Como assim “Recôncavo”?
POR CAIO BATISTA
À minha audiência, meus cordiais cumprimentos. Evidentemente, vocês – da audiência -, estão majoritariamente circunscritos aos limites aqui da Princesa, ainda que esta gazeta tenha uma vasta capilaridade dado o seu formato eletrônico. Pois bem, escrevo para vocês, mas sou, como muitos aqui já sabem, do Recôncavo. Outro departamento, outra capitania, da qual esta corte é COMPLETAMENTE alheia.
Que me perdoem os nativos daqui que ainda insistem em afirmar que Feira de Santana é Recôncavo. Isso é um completo acinte. Existe entre nós um Paraguaçu inteiro de distância e dissociações.
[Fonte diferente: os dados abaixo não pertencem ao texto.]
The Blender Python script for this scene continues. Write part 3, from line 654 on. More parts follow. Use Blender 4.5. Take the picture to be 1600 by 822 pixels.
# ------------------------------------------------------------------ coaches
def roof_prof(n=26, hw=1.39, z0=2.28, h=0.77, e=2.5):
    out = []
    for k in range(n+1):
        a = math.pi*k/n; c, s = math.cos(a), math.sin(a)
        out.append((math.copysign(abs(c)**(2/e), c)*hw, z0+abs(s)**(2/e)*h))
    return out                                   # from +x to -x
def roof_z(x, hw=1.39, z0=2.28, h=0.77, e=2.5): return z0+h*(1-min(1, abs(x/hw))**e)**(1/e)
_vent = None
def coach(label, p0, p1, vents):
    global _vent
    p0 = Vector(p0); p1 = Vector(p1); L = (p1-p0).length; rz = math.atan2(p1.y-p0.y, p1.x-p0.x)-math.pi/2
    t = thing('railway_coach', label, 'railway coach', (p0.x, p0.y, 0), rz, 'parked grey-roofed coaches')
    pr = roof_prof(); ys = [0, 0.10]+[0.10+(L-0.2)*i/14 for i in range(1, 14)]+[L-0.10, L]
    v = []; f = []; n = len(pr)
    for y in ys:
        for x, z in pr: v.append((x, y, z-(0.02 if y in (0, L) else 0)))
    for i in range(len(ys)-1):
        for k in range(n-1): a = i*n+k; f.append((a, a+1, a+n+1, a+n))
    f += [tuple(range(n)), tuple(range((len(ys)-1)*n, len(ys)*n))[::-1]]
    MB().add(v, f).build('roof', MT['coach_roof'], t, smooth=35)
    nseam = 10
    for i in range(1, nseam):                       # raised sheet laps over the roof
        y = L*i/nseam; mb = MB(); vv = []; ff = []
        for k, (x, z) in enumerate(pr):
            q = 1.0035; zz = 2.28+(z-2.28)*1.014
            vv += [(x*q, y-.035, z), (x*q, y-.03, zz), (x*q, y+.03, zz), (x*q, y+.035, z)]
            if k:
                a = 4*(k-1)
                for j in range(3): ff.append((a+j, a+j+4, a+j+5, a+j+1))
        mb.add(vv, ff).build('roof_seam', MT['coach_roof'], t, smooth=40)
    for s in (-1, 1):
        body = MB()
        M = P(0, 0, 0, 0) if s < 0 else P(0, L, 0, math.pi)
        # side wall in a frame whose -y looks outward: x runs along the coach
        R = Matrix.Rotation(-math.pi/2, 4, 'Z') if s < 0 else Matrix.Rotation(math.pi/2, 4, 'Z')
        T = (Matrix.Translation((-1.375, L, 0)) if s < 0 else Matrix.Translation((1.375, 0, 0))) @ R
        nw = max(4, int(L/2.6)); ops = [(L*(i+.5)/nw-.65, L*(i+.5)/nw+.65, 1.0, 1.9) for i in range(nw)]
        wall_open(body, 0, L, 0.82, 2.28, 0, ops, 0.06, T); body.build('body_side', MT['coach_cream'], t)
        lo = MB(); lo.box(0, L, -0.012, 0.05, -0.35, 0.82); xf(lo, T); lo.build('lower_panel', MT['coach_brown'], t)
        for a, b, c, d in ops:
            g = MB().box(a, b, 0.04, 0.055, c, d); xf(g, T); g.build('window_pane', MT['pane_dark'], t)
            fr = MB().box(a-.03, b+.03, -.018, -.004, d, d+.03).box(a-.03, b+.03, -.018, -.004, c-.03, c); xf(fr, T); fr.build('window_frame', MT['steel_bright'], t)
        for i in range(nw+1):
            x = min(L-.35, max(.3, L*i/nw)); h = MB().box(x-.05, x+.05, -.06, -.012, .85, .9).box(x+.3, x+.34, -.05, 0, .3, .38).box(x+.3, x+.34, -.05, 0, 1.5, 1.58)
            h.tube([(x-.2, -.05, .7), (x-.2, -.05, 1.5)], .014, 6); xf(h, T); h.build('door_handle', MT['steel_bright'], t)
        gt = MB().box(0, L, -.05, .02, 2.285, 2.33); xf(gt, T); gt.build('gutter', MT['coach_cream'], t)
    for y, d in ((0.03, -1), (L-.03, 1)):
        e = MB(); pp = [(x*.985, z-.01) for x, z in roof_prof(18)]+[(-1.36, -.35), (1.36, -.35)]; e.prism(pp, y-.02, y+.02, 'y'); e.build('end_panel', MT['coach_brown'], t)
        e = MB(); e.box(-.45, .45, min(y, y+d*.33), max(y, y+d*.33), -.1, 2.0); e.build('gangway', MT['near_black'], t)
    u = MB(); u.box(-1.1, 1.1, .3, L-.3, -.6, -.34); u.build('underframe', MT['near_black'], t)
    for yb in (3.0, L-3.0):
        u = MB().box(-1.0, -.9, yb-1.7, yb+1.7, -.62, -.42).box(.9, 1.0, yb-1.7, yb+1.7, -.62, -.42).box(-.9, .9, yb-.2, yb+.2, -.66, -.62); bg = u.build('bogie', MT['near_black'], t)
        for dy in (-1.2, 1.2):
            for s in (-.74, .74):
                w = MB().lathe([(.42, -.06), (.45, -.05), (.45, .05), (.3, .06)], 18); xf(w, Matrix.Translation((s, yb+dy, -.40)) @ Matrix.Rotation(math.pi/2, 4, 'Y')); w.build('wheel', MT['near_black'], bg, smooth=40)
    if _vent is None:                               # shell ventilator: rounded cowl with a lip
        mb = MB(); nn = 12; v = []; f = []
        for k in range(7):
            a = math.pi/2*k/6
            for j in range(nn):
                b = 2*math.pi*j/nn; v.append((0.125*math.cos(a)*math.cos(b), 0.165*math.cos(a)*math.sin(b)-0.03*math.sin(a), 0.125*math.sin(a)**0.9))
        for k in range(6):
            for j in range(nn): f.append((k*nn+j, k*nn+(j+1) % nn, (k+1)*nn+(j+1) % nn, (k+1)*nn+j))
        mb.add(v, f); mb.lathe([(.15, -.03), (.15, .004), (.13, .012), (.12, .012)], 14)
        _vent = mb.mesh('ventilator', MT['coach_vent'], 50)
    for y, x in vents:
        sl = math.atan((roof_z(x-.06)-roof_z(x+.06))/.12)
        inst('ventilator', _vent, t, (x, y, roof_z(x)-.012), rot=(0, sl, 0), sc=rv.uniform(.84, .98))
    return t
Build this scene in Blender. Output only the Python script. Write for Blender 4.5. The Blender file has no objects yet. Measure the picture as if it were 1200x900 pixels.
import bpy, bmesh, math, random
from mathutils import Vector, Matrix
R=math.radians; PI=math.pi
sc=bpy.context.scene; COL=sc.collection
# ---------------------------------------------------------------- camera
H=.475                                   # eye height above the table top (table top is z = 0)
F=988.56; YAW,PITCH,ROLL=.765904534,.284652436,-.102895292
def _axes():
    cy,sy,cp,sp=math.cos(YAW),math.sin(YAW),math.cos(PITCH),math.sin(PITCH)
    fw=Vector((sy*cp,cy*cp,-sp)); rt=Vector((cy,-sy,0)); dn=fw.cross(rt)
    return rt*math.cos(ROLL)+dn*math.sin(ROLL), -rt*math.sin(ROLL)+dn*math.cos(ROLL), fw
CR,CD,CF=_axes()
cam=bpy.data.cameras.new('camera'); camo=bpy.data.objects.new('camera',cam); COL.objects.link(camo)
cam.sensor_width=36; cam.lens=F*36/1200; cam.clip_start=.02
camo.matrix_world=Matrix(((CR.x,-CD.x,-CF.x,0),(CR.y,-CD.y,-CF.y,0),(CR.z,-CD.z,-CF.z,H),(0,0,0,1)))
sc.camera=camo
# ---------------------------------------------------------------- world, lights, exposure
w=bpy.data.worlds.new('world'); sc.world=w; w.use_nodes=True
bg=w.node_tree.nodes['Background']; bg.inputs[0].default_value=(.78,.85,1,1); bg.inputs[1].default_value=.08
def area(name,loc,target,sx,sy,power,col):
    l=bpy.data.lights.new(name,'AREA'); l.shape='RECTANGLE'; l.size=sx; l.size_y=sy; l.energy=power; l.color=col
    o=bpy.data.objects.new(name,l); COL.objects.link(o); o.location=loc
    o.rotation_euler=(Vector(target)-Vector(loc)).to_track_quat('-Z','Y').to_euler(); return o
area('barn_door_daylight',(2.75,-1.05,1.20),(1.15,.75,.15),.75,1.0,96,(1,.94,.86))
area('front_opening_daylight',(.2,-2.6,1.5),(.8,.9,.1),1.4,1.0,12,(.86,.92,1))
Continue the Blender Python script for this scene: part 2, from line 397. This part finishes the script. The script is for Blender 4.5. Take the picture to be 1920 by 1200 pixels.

Não se trata de soberba ou petulância, é uma questão prática de fatores diversos que fazem com que esta Princesa não seja comportada por nossas plagas. Ainda que uma certa instituição de ensino superior federalizada – do Recôncavo por excelência – faça questão de parasitar esta corte, o que aparentemente pode deslegitimar este parecer, a percepção do pessoal lá do Recôncavo é que Feira de Santana é integralmente sertaneja. E, por lá, nós somos totalmente a favor da autonomia geográfica e cultural de vocês.
Recentemente, porém, após um certo episódio, tendo a reconsiderar algumas coisas no que se refere a essas questões…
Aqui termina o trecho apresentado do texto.